Task goal: Select every line holding the word "render" and copy it.

Material provided:
========

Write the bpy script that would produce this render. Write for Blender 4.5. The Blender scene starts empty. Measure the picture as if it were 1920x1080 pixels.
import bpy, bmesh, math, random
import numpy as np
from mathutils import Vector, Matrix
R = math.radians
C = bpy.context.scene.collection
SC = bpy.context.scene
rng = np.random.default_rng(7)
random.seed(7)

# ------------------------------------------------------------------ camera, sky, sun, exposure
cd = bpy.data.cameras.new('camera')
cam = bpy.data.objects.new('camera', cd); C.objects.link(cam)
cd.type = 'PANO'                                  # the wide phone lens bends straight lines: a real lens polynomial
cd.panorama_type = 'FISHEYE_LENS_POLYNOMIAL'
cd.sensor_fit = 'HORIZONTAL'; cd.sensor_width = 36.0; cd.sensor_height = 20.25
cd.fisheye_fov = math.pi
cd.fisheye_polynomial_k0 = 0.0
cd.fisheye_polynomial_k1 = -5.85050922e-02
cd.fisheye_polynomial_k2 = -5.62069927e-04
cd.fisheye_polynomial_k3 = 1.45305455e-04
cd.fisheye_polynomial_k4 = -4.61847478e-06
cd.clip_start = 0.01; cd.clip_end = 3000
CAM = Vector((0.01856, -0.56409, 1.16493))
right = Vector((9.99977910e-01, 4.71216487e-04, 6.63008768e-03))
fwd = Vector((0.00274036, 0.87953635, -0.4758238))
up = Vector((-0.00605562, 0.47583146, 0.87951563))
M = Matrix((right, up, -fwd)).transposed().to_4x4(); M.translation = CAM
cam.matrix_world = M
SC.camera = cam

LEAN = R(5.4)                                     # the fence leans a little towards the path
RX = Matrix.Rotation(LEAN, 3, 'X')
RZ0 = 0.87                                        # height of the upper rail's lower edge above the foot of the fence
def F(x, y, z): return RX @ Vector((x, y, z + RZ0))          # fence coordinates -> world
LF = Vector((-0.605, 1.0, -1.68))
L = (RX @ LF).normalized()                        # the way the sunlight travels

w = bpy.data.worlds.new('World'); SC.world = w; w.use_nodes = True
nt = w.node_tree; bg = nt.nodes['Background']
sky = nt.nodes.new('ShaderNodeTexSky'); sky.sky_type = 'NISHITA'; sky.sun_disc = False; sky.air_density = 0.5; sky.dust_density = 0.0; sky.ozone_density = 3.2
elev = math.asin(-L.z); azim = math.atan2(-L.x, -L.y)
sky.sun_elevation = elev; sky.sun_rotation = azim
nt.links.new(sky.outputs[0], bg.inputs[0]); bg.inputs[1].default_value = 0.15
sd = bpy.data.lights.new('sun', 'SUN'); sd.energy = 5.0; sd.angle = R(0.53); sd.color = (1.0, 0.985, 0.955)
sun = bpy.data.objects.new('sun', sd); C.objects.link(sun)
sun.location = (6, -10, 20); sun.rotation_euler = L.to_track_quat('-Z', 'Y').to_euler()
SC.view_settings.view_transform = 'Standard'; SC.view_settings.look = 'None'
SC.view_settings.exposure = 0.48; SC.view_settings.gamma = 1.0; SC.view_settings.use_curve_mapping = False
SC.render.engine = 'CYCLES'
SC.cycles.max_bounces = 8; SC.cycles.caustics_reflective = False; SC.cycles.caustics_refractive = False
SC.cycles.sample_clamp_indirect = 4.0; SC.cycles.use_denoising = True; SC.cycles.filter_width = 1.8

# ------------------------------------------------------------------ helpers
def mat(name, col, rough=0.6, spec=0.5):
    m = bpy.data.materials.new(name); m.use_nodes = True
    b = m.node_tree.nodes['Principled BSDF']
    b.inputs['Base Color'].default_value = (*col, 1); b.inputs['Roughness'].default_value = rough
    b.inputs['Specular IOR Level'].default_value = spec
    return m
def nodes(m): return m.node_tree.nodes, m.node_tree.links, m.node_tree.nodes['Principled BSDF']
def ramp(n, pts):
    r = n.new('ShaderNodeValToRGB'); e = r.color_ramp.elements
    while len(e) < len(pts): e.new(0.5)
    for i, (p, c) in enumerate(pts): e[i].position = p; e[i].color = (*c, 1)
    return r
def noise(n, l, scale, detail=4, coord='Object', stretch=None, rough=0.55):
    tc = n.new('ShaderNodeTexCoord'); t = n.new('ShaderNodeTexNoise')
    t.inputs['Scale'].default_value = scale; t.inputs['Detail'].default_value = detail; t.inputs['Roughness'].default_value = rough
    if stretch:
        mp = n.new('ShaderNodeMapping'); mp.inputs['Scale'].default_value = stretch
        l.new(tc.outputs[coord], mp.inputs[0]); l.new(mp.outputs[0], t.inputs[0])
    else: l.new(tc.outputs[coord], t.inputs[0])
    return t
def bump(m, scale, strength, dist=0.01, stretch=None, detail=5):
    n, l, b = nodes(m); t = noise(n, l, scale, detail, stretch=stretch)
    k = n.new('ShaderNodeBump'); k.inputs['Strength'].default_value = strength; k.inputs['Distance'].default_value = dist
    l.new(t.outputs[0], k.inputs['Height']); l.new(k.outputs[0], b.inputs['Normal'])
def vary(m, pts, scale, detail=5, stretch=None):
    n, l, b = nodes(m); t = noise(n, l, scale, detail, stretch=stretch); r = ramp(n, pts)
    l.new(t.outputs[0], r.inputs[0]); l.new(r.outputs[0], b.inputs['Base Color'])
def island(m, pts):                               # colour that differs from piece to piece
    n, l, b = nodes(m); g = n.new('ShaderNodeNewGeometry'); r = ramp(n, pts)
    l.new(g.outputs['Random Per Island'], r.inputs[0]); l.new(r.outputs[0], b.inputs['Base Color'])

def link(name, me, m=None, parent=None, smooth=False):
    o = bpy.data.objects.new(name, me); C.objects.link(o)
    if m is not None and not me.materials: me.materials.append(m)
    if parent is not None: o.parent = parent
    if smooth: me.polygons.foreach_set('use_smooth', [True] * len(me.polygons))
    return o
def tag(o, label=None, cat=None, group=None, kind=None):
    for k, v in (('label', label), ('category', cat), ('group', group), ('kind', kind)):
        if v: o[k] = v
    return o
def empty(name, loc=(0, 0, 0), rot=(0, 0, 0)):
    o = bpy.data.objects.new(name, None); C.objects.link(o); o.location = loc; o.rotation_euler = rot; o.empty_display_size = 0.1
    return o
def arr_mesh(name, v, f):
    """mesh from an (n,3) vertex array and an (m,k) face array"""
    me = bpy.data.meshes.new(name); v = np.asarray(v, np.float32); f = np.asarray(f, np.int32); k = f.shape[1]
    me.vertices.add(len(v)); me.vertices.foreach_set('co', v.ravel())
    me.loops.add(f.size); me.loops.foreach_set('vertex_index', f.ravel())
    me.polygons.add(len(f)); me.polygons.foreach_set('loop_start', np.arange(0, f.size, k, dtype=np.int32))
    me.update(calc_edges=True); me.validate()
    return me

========

Solved problem:
Write the bpy script that would produce this render. Write for Blender 4.5. The Blender scene starts empty. Measure the picture as if it were 1920x1080 pixels.
SC.render.engine = 'CYCLES'